◆ Given request ◆
Transcribe all of the data exactly. Omit the pictures.

____

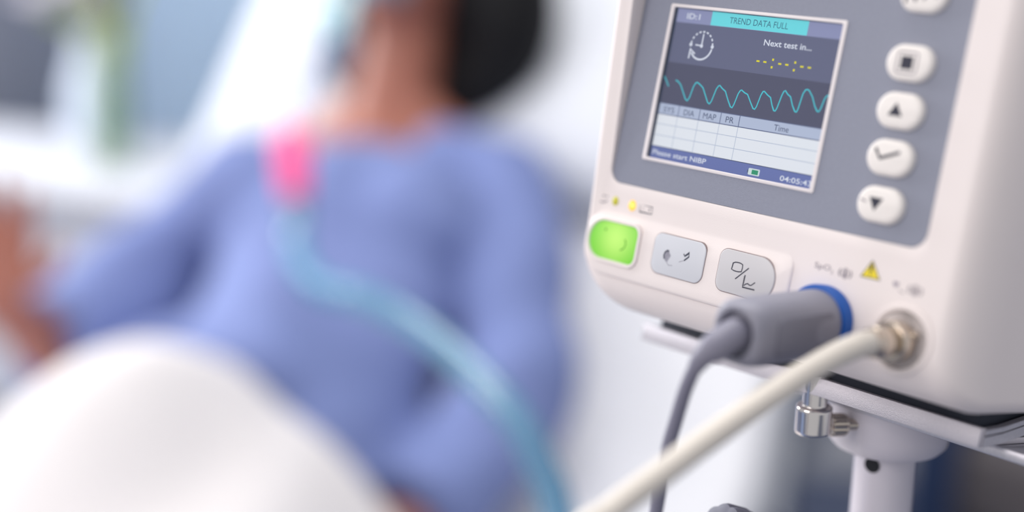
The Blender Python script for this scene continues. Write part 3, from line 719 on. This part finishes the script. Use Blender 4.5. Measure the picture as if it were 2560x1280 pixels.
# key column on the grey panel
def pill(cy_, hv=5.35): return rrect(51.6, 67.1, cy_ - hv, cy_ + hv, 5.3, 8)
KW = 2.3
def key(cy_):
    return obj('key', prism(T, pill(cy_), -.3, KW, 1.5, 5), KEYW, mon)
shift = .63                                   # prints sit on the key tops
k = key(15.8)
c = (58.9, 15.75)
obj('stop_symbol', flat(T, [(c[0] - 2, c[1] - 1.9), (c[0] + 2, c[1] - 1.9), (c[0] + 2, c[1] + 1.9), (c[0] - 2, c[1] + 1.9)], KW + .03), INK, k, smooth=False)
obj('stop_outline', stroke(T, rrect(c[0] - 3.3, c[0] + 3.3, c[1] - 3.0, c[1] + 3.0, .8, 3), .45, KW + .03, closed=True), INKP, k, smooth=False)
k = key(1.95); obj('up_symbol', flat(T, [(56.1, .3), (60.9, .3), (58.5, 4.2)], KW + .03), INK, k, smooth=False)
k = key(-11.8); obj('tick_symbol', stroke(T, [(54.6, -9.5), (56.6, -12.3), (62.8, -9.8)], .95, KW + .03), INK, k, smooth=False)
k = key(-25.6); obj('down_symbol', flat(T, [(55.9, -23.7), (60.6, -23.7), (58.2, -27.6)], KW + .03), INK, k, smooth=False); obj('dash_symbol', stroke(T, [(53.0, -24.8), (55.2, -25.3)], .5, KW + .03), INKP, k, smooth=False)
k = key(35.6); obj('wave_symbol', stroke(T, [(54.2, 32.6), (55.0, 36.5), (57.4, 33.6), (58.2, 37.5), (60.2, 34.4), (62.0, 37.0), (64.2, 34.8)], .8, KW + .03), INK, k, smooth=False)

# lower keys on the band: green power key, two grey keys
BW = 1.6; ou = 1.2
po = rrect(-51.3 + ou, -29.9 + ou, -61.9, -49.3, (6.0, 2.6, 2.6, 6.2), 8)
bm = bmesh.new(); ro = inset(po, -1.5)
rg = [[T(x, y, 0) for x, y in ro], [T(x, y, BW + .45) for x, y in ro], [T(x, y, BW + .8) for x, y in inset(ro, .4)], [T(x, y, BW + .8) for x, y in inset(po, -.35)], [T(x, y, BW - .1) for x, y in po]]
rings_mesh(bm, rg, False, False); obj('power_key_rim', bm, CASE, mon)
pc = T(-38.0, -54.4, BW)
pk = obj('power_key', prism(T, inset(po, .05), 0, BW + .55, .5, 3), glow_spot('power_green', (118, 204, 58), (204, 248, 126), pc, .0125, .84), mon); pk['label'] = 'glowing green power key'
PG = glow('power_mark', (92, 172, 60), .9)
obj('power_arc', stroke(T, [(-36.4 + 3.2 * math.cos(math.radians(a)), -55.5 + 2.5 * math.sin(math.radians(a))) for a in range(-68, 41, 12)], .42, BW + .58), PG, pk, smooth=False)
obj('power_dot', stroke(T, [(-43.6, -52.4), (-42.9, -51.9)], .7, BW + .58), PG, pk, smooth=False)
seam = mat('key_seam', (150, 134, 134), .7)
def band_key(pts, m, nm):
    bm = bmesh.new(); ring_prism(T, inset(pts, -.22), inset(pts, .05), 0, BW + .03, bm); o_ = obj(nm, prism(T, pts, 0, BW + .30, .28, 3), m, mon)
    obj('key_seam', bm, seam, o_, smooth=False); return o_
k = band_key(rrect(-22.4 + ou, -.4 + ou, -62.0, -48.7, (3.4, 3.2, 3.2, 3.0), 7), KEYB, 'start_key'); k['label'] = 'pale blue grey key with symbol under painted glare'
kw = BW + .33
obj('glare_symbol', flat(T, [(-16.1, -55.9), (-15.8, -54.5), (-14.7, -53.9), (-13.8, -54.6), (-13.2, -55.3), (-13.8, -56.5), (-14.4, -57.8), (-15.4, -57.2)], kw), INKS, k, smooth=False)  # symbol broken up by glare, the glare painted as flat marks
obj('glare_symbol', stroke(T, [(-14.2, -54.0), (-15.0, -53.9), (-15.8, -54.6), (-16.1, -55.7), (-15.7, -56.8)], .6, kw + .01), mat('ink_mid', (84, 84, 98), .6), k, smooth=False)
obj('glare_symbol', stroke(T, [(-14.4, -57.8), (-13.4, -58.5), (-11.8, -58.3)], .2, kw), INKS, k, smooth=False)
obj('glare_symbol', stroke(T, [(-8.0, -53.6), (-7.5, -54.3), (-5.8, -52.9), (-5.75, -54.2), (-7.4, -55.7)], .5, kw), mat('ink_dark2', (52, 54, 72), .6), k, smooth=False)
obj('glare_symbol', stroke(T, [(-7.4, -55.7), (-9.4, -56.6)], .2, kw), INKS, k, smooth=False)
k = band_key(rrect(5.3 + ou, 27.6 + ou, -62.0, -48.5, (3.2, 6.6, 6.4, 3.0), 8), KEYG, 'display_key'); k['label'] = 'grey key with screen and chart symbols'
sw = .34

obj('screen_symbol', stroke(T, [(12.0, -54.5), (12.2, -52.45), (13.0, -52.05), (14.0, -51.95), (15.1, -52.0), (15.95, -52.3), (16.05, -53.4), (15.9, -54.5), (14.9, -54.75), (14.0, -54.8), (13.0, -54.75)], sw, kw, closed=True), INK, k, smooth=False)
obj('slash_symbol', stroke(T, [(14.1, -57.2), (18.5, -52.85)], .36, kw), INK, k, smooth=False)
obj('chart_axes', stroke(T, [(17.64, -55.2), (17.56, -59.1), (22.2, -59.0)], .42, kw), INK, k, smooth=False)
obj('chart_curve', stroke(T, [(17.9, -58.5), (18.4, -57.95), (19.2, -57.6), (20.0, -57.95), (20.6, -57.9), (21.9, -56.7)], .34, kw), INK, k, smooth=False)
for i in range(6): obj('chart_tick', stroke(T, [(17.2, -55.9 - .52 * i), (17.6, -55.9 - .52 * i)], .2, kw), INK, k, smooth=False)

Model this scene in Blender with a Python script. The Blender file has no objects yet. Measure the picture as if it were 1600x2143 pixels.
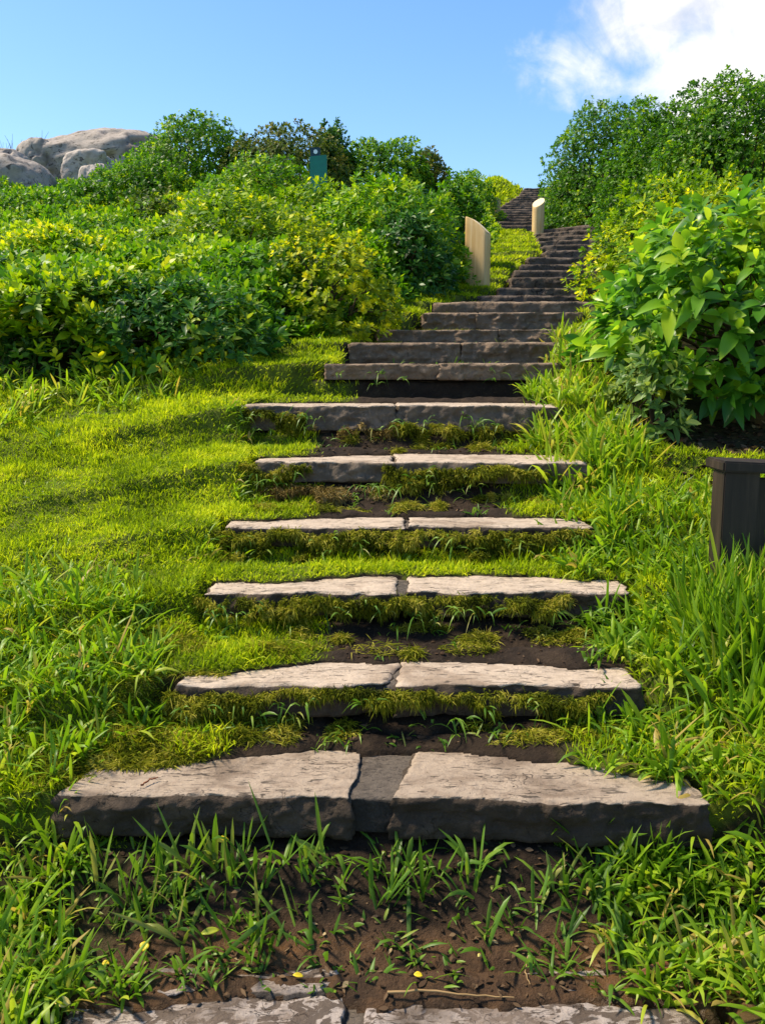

____

◆ Solution ◆
The Blender Python script for this scene continues. Write part 3, from line 719 on. This part finishes the script. Use Blender 4.5. Measure the picture as if it were 2560x1280 pixels.
# key column on the grey panel
def pill(cy_, hv=5.35): return rrect(51.6, 67.1, cy_ - hv, cy_ + hv, 5.3, 8)
KW = 2.3
def key(cy_):
    return obj('key', prism(T, pill(cy_), -.3, KW, 1.5, 5), KEYW, mon)
shift = .63                                   # prints sit on the key tops
k = key(15.8)
c = (58.9, 15.75)
obj('stop_symbol', flat(T, [(c[0] - 2, c[1] - 1.9), (c[0] + 2, c[1] - 1.9), (c[0] + 2, c[1] + 1.9), (c[0] - 2, c[1] + 1.9)], KW + .03), INK, k, smooth=False)
obj('stop_outline', stroke(T, rrect(c[0] - 3.3, c[0] + 3.3, c[1] - 3.0, c[1] + 3.0, .8, 3), .45, KW + .03, closed=True), INKP, k, smooth=False)
k = key(1.95); obj('up_symbol', flat(T, [(56.1, .3), (60.9, .3), (58.5, 4.2)], KW + .03), INK, k, smooth=False)
k = key(-11.8); obj('tick_symbol', stroke(T, [(54.6, -9.5), (56.6, -12.3), (62.8, -9.8)], .95, KW + .03), INK, k, smooth=False)
k = key(-25.6); obj('down_symbol', flat(T, [(55.9, -23.7), (60.6, -23.7), (58.2, -27.6)], KW + .03), INK, k, smooth=False); obj('dash_symbol', stroke(T, [(53.0, -24.8), (55.2, -25.3)], .5, KW + .03), INKP, k, smooth=False)
k = key(35.6); obj('wave_symbol', stroke(T, [(54.2, 32.6), (55.0, 36.5), (57.4, 33.6), (58.2, 37.5), (60.2, 34.4), (62.0, 37.0), (64.2, 34.8)], .8, KW + .03), INK, k, smooth=False)

# lower keys on the band: green power key, two grey keys
BW = 1.6; ou = 1.2
po = rrect(-51.3 + ou, -29.9 + ou, -61.9, -49.3, (6.0, 2.6, 2.6, 6.2), 8)
bm = bmesh.new(); ro = inset(po, -1.5)
rg = [[T(x, y, 0) for x, y in ro], [T(x, y, BW + .45) for x, y in ro], [T(x, y, BW + .8) for x, y in inset(ro, .4)], [T(x, y, BW + .8) for x, y in inset(po, -.35)], [T(x, y, BW - .1) for x, y in po]]
rings_mesh(bm, rg, False, False); obj('power_key_rim', bm, CASE, mon)
pc = T(-38.0, -54.4, BW)
pk = obj('power_key', prism(T, inset(po, .05), 0, BW + .55, .5, 3), glow_spot('power_green', (118, 204, 58), (204, 248, 126), pc, .0125, .84), mon); pk['label'] = 'glowing green power key'
PG = glow('power_mark', (92, 172, 60), .9)
obj('power_arc', stroke(T, [(-36.4 + 3.2 * math.cos(math.radians(a)), -55.5 + 2.5 * math.sin(math.radians(a))) for a in range(-68, 41, 12)], .42, BW + .58), PG, pk, smooth=False)
obj('power_dot', stroke(T, [(-43.6, -52.4), (-42.9, -51.9)], .7, BW + .58), PG, pk, smooth=False)
seam = mat('key_seam', (150, 134, 134), .7)
def band_key(pts, m, nm):
    bm = bmesh.new(); ring_prism(T, inset(pts, -.22), inset(pts, .05), 0, BW + .03, bm); o_ = obj(nm, prism(T, pts, 0, BW + .30, .28, 3), m, mon)
    obj('key_seam', bm, seam, o_, smooth=False); return o_
k = band_key(rrect(-22.4 + ou, -.4 + ou, -62.0, -48.7, (3.4, 3.2, 3.2, 3.0), 7), KEYB, 'start_key'); k['label'] = 'pale blue grey key with symbol under painted glare'
kw = BW + .33
obj('glare_symbol', flat(T, [(-16.1, -55.9), (-15.8, -54.5), (-14.7, -53.9), (-13.8, -54.6), (-13.2, -55.3), (-13.8, -56.5), (-14.4, -57.8), (-15.4, -57.2)], kw), INKS, k, smooth=False)  # symbol broken up by glare, the glare painted as flat marks
obj('glare_symbol', stroke(T, [(-14.2, -54.0), (-15.0, -53.9), (-15.8, -54.6), (-16.1, -55.7), (-15.7, -56.8)], .6, kw + .01), mat('ink_mid', (84, 84, 98), .6), k, smooth=False)
obj('glare_symbol', stroke(T, [(-14.4, -57.8), (-13.4, -58.5), (-11.8, -58.3)], .2, kw), INKS, k, smooth=False)
obj('glare_symbol', stroke(T, [(-8.0, -53.6), (-7.5, -54.3), (-5.8, -52.9), (-5.75, -54.2), (-7.4, -55.7)], .5, kw), mat('ink_dark2', (52, 54, 72), .6), k, smooth=False)
obj('glare_symbol', stroke(T, [(-7.4, -55.7), (-9.4, -56.6)], .2, kw), INKS, k, smooth=False)
k = band_key(rrect(5.3 + ou, 27.6 + ou, -62.0, -48.5, (3.2, 6.6, 6.4, 3.0), 8), KEYG, 'display_key'); k['label'] = 'grey key with screen and chart symbols'
sw = .34

obj('screen_symbol', stroke(T, [(12.0, -54.5), (12.2, -52.45), (13.0, -52.05), (14.0, -51.95), (15.1, -52.0), (15.95, -52.3), (16.05, -53.4), (15.9, -54.5), (14.9, -54.75), (14.0, -54.8), (13.0, -54.75)], sw, kw, closed=True), INK, k, smooth=False)
obj('slash_symbol', stroke(T, [(14.1, -57.2), (18.5, -52.85)], .36, kw), INK, k, smooth=False)
obj('chart_axes', stroke(T, [(17.64, -55.2), (17.56, -59.1), (22.2, -59.0)], .42, kw), INK, k, smooth=False)
obj('chart_curve', stroke(T, [(17.9, -58.5), (18.4, -57.95), (19.2, -57.6), (20.0, -57.95), (20.6, -57.9), (21.9, -56.7)], .34, kw), INK, k, smooth=False)
for i in range(6): obj('chart_tick', stroke(T, [(17.2, -55.9 - .52 * i), (17.6, -55.9 - .52 * i)], .2, kw), INK, k, smooth=False)

Model this scene in Blender with a Python script. The Blender file has no objects yet. Measure the picture as if it were 1600x2143 pixels.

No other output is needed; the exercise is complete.